In the end though, the truly exciting things about Icarus might be the big-picture survival innovations it promises.
Unfortunately, my hour with the game wasn’t enough to gauge how these manifest and affect the experience in real terms, but Hall’s explanations painted a bright picture. The core idea that he continually circled back to was the session-based survival experience.
The absence of a persistent world state allows variation and for the implementation of curated narrative or world-building experiences. “Maybe you want to play a mission that’s only 40 minutes; maybe you want to play one that you can play over a week,” Hall offered. At the heart of gameplay is the implementation of a single hard failure state — failure to return to the dropship on time, which was key to the stunningly effective “No Rescue” trailer that began the team’s marketing campaign.
Hall also said that the session-based design “allows us an incredible amount of world-building as well because we don’t have to cram it all into one thing. If you think about Mass Effect or whatever, they’re always a little episodic in terms of how you flow them through to the player. I think of sessions as like levels that you do in Doom or whatever, and that allows us to approach each as its own little arc.”
That bleeds into Rocketwerkz’s mid-term and long-term plans for Icarus. The game is targeting an initial launch later this year with “First Cohort,” which drops players into an Earth-like environment before entering weirder territory with “New Frontiers” and “Dangerous Horizons” later down the track.

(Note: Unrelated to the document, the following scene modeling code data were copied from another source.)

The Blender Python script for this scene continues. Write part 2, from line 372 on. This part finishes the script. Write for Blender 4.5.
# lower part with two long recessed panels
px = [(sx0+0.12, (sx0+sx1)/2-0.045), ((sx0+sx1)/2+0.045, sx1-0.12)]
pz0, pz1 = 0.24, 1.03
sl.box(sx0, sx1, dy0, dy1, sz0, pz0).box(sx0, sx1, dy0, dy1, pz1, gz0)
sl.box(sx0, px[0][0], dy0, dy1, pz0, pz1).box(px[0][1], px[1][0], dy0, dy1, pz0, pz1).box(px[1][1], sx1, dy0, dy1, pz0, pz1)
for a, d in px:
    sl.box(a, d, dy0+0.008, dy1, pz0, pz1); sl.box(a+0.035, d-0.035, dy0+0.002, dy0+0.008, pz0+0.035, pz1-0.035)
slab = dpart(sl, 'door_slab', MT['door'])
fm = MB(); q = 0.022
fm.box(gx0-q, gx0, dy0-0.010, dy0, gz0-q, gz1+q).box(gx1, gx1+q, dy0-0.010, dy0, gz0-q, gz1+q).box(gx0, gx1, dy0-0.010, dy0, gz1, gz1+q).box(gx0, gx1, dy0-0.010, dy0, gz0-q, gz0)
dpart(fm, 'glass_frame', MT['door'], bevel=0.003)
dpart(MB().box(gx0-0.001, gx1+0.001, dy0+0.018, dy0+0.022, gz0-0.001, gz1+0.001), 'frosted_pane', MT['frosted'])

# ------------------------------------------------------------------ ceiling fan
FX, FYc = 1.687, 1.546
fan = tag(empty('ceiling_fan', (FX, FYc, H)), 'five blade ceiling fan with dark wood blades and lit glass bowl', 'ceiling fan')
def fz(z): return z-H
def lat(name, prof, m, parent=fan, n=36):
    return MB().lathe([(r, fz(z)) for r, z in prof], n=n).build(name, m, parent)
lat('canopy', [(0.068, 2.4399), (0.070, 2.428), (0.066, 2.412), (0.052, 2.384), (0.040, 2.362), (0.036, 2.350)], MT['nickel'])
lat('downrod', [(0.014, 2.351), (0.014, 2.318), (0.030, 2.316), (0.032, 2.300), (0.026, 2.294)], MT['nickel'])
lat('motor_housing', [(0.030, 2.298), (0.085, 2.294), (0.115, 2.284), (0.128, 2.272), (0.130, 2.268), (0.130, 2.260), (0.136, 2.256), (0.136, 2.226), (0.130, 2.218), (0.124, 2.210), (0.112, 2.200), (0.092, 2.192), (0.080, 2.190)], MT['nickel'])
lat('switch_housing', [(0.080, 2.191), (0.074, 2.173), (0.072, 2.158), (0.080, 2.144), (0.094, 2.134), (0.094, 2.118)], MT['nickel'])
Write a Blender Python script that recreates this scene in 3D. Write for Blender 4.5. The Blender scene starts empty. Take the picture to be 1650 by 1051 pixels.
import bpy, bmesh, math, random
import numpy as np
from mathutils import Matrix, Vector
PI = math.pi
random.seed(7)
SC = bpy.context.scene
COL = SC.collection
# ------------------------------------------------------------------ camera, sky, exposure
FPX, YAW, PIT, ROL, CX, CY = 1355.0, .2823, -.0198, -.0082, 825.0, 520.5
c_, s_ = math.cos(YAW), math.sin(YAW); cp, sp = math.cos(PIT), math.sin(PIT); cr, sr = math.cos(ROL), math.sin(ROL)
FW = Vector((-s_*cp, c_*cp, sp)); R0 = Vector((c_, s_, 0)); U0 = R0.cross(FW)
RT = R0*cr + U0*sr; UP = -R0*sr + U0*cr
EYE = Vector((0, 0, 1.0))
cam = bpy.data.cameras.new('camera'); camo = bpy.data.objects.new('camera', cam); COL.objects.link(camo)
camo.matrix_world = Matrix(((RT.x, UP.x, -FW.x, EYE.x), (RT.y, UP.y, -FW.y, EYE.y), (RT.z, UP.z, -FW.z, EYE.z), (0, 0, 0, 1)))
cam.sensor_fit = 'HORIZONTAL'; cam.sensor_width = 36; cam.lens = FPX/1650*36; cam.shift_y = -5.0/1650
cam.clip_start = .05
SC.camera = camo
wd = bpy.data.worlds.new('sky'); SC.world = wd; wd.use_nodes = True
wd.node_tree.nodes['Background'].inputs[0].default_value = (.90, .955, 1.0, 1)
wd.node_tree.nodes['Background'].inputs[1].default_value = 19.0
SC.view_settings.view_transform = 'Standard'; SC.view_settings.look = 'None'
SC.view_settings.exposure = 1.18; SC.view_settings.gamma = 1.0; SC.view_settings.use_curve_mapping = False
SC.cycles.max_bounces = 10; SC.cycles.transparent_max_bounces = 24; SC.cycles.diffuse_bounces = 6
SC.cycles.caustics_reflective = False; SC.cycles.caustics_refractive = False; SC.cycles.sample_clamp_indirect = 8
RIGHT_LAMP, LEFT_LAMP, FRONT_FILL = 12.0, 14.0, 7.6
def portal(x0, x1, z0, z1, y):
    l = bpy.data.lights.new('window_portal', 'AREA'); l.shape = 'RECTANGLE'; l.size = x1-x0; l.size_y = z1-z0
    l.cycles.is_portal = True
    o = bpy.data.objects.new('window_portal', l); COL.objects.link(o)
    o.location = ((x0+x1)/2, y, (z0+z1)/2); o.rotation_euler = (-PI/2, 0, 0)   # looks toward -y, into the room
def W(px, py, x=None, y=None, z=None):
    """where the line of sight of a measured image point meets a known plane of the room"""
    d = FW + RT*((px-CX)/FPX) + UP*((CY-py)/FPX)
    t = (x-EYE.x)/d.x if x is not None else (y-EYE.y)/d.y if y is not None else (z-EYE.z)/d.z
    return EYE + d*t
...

Hall explained that they want players to get comfortable with the first few biomes through familiarity before taking them to really alien places. The story will justify this, as “the prospectors started in the easiest areas first, and as we start to understand the planet more, we start looking at the more dangerous areas. And … there’s some quite rich story that we flow through … as part of that.”
For all I know, though, Hall could be saying these things to appeal directly to me, who openly admitted to bouncing off other survival games early in our conversation. I don’t think so, though. He reflected that the DayZ team had plans to implement a story, but “those sort of fell to the side” and he said that the tendency for survival games to go through early access “sometimes means that world-building sort of took a backseat.”
“We really wanted to sit down here and say, ‘Okay, how can we bridge that gap?’” Hall explained. “How can we actually introduce a story and stuff like that? That was where the sessionized nature of it came from. It was very difficult to do a story, an arc, unless that story progresses over multiple sessions, and that’s I suppose the answer of what we’re doing here.”
Though there was much I didn’t get to see, I ended our session hopeful that Icarus will deliver on its ambition to provide a new take on the survival genre. If the session-based design is as effectively crafted as the fundamentals, it almost certainly will, but it’s impossible to make any such claim after such a brief foray.